Direction
Sift the listing for lines that hold the string "from" and pull them out.

Data provided
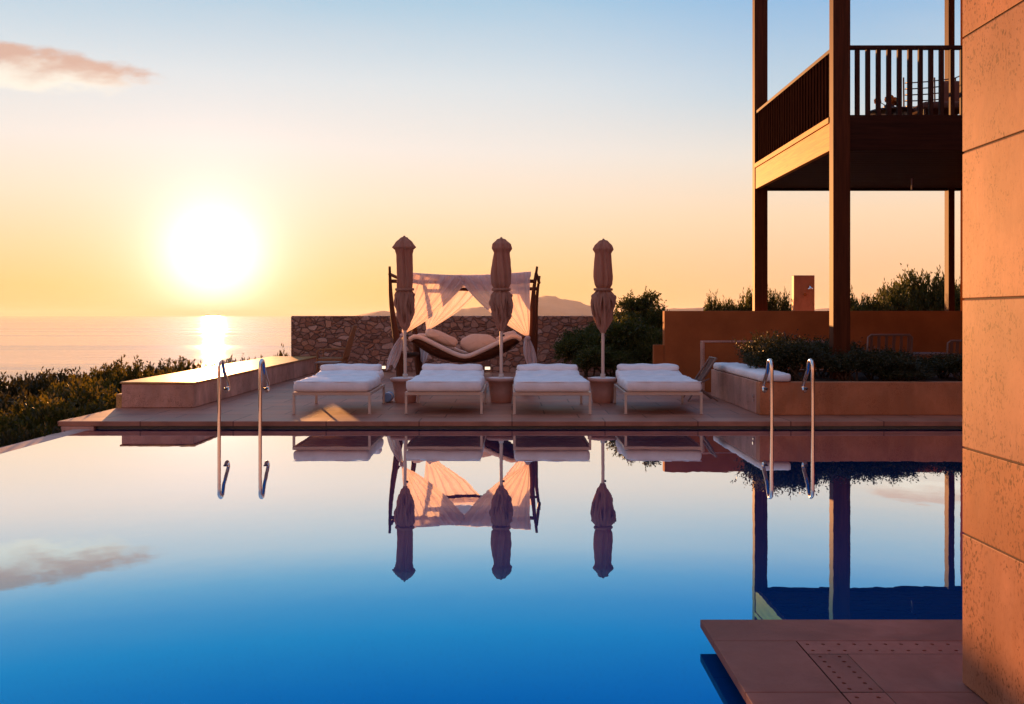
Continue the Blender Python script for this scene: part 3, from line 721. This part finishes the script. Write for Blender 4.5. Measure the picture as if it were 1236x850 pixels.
parasol(489.5, [(0, 285.5), (4, 287), (9.5, 293), (13, 299), (10, 302), (8.8, 308), (8.8, 325), (8.7, 342), (8.2, 350), (9.6, 356), (9.3, 372), (8.4, 384), (5.5, 392), (2.4, 399)], 'closed brown parasol at the end of the row towards the sun', 1, 2.8)
parasol(605, [(0, 287), (5, 289), (10.5, 295), (11.5, 300), (9, 305), (10.5, 318), (12, 330), (11.5, 342), (8, 350), (10.8, 357), (11.6, 366), (10.2, 380), (6.5, 391), (2.6, 400)], 'closed brown parasol in front of the daybed, middle of the row', 2, 2.8)
parasol(727.5, [(0, 289), (5, 291), (10, 297), (11.5, 301), (9, 306), (9.8, 320), (10.6, 334), (9.8, 343), (7.2, 349), (11.8, 357), (12.2, 363), (10.6, 376), (7.4, 391), (2.6, 402)], 'closed brown parasol standing in front of the dark bushes', 3, 2.8)

# ------------------------------------------------------------------ canopied daybed
DB = 17.2; kx = DB / F
db = thing('canopy_daybed', 'crescent shaped daybed under a white canopy with tied curtains', 'daybed', (X_(563, DB), DB, DK))
X0, Z0 = X_(563, DB), DK
dx = lambda px: (px - 563) * kx
dz = lambda py: Z_(py, DB) - DK
YF, YB = -.65, .75
posts = {}
for nm, bx, tx, yy, tz, rr in (('LF', 490, 475, YF, 324, .05), ('LB', 506, 484, YB, 330, .05), ('RF', 634, 647, YF, 324, .05), ('RB', 640, 653, YB, 331, .05)):
    p0 = Vector((dx(bx), yy, 0)); p1 = Vector((dx(tx), yy, dz(tz))); posts[nm] = (p0, p1)
    pts = [p0.lerp(p1, t) + Vector((.02 * math.sin(t * 7 + bx), .015 * math.sin(t * 9 + tx), 0)) for t in [i / 10 for i in range(11)]]
    MB().tube(pts, [rr * (1.75 - 1.3 * i / 10) for i in range(11)], 9).build('post', M['log'], db)
for a, b_, z in (('LF', 'RF', 340), ('LB', 'RB', 342)):
    pa = posts[a][0].lerp(posts[a][1], .885); pb = posts[b_][0].lerp(posts[b_][1], .885); MB().tube([pa, (pa + pb) / 2 + Vector((0, 0, -.02)), pb], .032, 8).build('crossbar', M['log'], db)
for a, b_ in (('LF', 'LB'), ('RF', 'RB')):
    pa = posts[a][0].lerp(posts[a][1], .94); pb = posts[b_][0].lerp(posts[b_][1], .94); MB().tube([pa, pb], .03, 8).build('crossbar', M['log'], db)
    pa = posts[a][0].lerp(posts[a][1], .30); pb = posts[b_][0].lerp(posts[b_][1], .30); MB().tube([pa, pb], .045, 8).build('cradle_bar', M['log'], db)
    qa = posts[a][0].lerp(posts[a][1], .06); qb = posts[b_][0].lerp(posts[b_][1], .06); MB().tube([qa, qb], .045, 8).build('cradle_bar', M['log'], db)
# crescent body
hl_ = .98
def zc(s): return dz(438) + 26 * kx * abs(s) ** 2.2       # underside
def th(s): return kx * (4.5 + 33 * math.sqrt(s * s + .012) - 26 * abs(s) ** 2.2) * max(.12, 1 - abs(s) ** 14)
def hull(u, v):
    s = 2 * u - 1; a = 2 * math.pi * v
    yy = .60 * (1 - .25 * s * s) * math.cos(a); zz = zc(s) + th(s) / 2 * (1 + math.copysign(abs(math.sin(a)) ** .6, math.sin(a)))
    zz += .05 * (math.cos(a) ** 2) * (1 if math.sin(a) > 0 else .4)
    return (hl_ * s, yy + .02, zz)
MB().grid(hull, 40, 28).build('crescent_base', M['wicker'], db)
def rim(sy):
    pts = []
    for i in range(25):
        s = -1 + 2 * i / 24; pts.append((hl_ * s, .02 + sy * .60 * (1 - .25 * s * s), zc(s) + th(s) * .97 + .02))
    return pts
for sy in (-1, 1): MB().tube(rim(sy), .042, 8).build('rim', M['cream'], db)
def matt(u, v):
    s = (2 * u - 1) * .93; q = 2 * v - 1
    e = (1 - abs(q) ** 6) * (1 - abs(2 * u - 1) ** 10)
    return (hl_ * s, .02 + q * .555 * (1 - .25 * s * s), zc(s) + th(s) * .72 + .02 + .05 * e + .006 * math.sin(u * 40) * e)
MB().grid(matt, 40, 16).build('mattress', M['seatdark'], db)
rp = MB()
for nm, s in (('LF', -1), ('LB', -1), ('RF', 1), ('RB', 1)):
    p = posts[nm][0].lerp(posts[nm][1], .52); e_ = Vector((s * hl_ * .98, .02 + (-.4 if nm[1] == 'F' else .4), zc(1) + .03))
    MB().tube([p, (p + e_) / 2 + Vector((0, 0, -.03)), e_], .016, 6).build('rope', M['log'], db)
# canopy: roof cloth with a short valance
zt_f, zt_b = dz(331), dz(336)
cl = {'LF': Vector((dx(497), YF - .075, dz(331))), 'RF': Vector((dx(640), YF - .075, dz(330))), 'LB': Vector((dx(503), YB, dz(334))), 'RB': Vector((dx(640), YB, dz(334)))}
def roof(u, v):
    a = cl['LF'].lerp(cl['RF'], u); b_ = cl['LB'].lerp(cl['RB'], u); p = a.lerp(b_, v)
    p = p + Vector((0, 0, -.055 * math.sin(math.pi * u) - .10 * math.sin(math.pi * v) * math.sin(math.pi * u)))
    return p
MB().grid(roof, 28, 14).build('canopy', M['curtain'], db)
def valance(u, v):
    p = roof(u, 0); d_ = .13 + .10 * (1 - abs(2 * u - 1)) + .05 * math.sin(u * 23)
    return p + Vector((0, -.012 + .018 * math.sin(u * 60 + v * 2) * v, -d_ * v))
MB().grid(valance, 90, 6).build('valance', M['curtain'], db)
def valb(u, v):
    p = roof(u, 1); return p + Vector((0, .012 + .018 * math.sin(u * 50) * v, -.12 * v))
MB().grid(valb, 80, 4).build('valance', M['curtain'], db)
def curtain(xo, xi, tie, tail, y, ztop, folds, amp, sag, seed):
    """cloth hung from the bar between xo (by the post) and xi, gathered at tie, with a loose tail below"""
    ph = seed * 1.7
    def fn(u, v):
        xt = dx(xo) + (dx(xi) - dx(xo)) * u; zt_ = dz(ztop) - .055 * math.sin(math.pi * min(1, max(0, (xt - dx(497)) / (dx(640) - dx(497)))))
        wt = .05; xe = dx(tie[0]) + wt * (u - .5) * math.copysign(1, xi - xo); ze = dz(tie[1]) + .03 * u
        g = v ** 1.08
        xx = xt + (xe - xt) * g; zz = zt_ + (ze - zt_) * (v ** (1 + .18 * u))
        zz -= sag * u * math.sin(math.pi * v); xx += .02 * math.sin(5 * v + ph) * (1 - v)
        a = amp * (.35 + .65 * (1 - v)) * (1 if v > .02 else .3)
        yy = y + a * math.sin(u * folds * 2 * math.pi + ph + 1.2 * v) + .35 * a * math.sin(u * folds * 4.6 * math.pi + 2 * ph)
        zz += .35 * a * math.cos(u * folds * 2 * math.pi + ph) * v
        return (xx, yy, zz)
    b = MB(); b.grid(fn, 56, 22)
    def tl(u, v):
        w_ = .035 + .075 * math.sin(math.pi * min(1, v * .9) ) + .03 * v
        xx = dx(tie[0] + (tail[0] - tie[0]) * v ** .8) + w_ * (u - .5) * 2 * .8; zz = dz(tie[1] + (tail[1] - tie[1]) * v) - .05 * math.sin(u * 5 + ph) * v
        return (xx, y - .03 + .035 * math.sin(u * 16 + ph + 2 * v), zz)
    b.grid(tl, 20, 12)
    kn = MB(); c_ = (dx(tie[0]), y, dz(tie[1]))
    o = b.build('curtain', M['curtain'], db)
    kn.soft(c_[0], c_[1], c_[2], .10, .10, .07, .03, (4, 4, 4)); kn.build('tie_band', M['curtain'], o, weld=True)
curtain(497, 571, (492, 404), (478, 441), YF - .11, 331, 6, .035, .16, 1)
curtain(640, 553, (636, 407), (641, 441), YF - .13, 330, 6, .035, .16, 2)
curtain(503, 588, (512, 401), (506, 438), YB + .02, 337, 6, .03, .10, 3)
curtain(642, 585, (637, 404), (640, 436), YB + .02, 337, 5, .03, .10, 4)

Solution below
Continue the Blender Python script for this scene: part 3, from line 721. This part finishes the script. Write for Blender 4.5. Measure the picture as if it were 1236x850 pixels.
    """cloth hung from the bar between xo (by the post) and xi, gathered at tie, with a loose tail below"""